EXERCISE DETAILS:
Select from the data all lines with the word "picture".

— begin DATASET EXTRACT —

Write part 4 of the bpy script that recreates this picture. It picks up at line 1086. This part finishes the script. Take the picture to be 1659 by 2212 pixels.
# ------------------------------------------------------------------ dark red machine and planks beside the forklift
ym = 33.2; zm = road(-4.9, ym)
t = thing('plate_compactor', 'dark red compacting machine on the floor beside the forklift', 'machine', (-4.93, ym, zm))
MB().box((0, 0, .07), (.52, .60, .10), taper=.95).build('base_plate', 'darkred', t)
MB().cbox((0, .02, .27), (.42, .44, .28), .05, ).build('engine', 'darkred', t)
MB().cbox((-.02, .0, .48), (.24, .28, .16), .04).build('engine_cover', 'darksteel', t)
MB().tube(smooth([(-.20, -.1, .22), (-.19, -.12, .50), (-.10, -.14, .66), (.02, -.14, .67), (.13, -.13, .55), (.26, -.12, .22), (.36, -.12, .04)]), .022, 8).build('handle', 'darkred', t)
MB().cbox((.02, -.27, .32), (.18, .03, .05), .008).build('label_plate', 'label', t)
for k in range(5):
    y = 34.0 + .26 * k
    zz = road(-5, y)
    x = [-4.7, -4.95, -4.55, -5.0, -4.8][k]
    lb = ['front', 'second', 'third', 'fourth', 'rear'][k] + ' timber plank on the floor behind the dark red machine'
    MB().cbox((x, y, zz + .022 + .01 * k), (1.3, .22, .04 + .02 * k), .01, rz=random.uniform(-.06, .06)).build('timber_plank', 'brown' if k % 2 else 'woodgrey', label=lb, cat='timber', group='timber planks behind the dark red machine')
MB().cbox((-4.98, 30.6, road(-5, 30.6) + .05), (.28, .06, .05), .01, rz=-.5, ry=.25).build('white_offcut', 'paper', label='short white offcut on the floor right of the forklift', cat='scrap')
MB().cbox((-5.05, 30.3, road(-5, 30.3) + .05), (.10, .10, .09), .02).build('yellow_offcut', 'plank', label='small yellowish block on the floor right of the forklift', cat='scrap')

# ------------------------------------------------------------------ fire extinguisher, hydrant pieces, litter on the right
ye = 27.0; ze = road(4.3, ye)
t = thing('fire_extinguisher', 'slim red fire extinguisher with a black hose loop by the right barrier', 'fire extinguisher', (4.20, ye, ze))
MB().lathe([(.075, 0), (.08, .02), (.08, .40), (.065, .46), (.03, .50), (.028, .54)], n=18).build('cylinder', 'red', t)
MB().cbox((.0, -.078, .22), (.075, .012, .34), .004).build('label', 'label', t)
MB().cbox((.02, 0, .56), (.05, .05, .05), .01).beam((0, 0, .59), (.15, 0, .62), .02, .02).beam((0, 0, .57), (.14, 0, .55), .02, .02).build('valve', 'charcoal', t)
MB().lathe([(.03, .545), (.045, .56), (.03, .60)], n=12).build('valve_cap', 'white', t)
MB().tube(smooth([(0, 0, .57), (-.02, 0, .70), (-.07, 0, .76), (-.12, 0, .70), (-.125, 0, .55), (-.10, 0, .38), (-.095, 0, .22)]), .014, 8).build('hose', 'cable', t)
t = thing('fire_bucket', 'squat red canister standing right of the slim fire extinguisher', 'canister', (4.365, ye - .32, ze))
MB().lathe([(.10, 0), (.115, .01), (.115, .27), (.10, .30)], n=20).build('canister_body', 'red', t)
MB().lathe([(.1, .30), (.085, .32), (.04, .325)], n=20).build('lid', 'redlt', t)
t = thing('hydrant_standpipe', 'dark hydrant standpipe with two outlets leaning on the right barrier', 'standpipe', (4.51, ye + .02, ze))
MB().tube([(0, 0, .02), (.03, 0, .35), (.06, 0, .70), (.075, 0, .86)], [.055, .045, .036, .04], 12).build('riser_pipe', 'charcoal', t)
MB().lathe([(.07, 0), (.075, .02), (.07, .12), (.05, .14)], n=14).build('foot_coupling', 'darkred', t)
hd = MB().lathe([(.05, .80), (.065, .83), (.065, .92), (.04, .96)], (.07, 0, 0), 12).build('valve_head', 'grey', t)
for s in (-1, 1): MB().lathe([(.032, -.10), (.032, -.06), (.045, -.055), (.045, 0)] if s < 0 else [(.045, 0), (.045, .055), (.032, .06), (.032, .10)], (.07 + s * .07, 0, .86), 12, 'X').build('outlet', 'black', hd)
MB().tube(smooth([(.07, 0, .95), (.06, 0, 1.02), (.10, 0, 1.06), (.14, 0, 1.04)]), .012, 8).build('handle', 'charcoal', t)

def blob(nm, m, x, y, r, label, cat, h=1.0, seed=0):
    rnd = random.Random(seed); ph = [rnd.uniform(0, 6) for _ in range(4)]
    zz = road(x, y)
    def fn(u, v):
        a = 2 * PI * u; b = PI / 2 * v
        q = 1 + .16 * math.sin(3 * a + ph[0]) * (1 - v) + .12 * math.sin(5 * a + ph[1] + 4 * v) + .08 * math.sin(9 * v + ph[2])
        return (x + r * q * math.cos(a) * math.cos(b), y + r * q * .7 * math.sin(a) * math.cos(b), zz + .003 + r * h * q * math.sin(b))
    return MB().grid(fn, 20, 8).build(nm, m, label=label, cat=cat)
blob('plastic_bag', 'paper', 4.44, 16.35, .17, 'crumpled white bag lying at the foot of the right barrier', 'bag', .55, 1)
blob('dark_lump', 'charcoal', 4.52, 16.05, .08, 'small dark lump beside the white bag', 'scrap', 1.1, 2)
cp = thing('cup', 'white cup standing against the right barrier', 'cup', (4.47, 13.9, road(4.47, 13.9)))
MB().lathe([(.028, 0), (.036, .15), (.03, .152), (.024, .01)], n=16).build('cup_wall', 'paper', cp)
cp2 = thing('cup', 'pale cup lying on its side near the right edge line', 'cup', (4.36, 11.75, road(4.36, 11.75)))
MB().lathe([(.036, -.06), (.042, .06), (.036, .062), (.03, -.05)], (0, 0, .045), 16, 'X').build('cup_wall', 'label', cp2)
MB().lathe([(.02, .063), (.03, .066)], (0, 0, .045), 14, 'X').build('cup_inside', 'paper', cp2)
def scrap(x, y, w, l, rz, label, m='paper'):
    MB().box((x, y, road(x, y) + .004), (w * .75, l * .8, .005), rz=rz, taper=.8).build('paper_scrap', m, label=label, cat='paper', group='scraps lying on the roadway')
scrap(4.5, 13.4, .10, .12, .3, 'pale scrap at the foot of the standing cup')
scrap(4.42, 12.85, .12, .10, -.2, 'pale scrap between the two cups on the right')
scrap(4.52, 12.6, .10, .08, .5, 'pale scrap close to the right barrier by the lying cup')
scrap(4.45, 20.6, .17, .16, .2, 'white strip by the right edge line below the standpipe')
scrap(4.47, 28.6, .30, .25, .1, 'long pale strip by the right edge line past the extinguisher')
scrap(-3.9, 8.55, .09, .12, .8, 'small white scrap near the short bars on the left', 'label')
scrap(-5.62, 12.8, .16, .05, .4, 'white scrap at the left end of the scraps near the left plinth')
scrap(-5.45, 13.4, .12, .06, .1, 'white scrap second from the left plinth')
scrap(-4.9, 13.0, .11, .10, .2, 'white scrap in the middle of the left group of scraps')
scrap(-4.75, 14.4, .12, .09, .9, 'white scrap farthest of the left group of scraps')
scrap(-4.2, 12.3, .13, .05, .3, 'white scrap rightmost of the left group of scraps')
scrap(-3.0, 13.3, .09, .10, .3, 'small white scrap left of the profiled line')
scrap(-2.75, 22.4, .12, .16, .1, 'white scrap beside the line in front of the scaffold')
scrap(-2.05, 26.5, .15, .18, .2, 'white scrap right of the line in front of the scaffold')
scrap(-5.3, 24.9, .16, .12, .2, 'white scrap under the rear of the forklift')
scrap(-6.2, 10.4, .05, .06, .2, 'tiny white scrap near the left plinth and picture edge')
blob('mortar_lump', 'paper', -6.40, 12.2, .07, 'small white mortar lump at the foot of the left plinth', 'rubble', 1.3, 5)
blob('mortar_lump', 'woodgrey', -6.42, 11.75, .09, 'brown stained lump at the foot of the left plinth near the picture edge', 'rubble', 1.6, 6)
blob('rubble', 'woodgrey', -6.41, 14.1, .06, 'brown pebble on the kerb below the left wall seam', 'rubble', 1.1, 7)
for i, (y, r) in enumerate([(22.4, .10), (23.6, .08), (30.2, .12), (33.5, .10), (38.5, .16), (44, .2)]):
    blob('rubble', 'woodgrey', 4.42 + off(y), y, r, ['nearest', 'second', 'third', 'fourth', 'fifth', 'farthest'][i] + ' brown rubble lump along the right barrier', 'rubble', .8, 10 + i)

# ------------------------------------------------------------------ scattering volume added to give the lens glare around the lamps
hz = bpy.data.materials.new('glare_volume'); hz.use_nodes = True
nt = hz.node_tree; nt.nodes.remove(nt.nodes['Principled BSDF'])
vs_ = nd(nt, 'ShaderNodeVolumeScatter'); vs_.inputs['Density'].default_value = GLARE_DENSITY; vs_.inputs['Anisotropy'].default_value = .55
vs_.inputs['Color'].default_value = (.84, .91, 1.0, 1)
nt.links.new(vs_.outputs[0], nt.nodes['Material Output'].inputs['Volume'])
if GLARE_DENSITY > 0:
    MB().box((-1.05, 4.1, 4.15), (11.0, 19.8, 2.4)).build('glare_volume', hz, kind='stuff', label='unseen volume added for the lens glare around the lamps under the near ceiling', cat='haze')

— end DATASET EXTRACT —

SOLUTION TO THE EXERCISE:
Write part 4 of the bpy script that recreates this picture. It picks up at line 1086. This part finishes the script. Take the picture to be 1659 by 2212 pixels.
scrap(-6.2, 10.4, .05, .06, .2, 'tiny white scrap near the left plinth and picture edge')
blob('mortar_lump', 'woodgrey', -6.42, 11.75, .09, 'brown stained lump at the foot of the left plinth near the picture edge', 'rubble', 1.6, 6)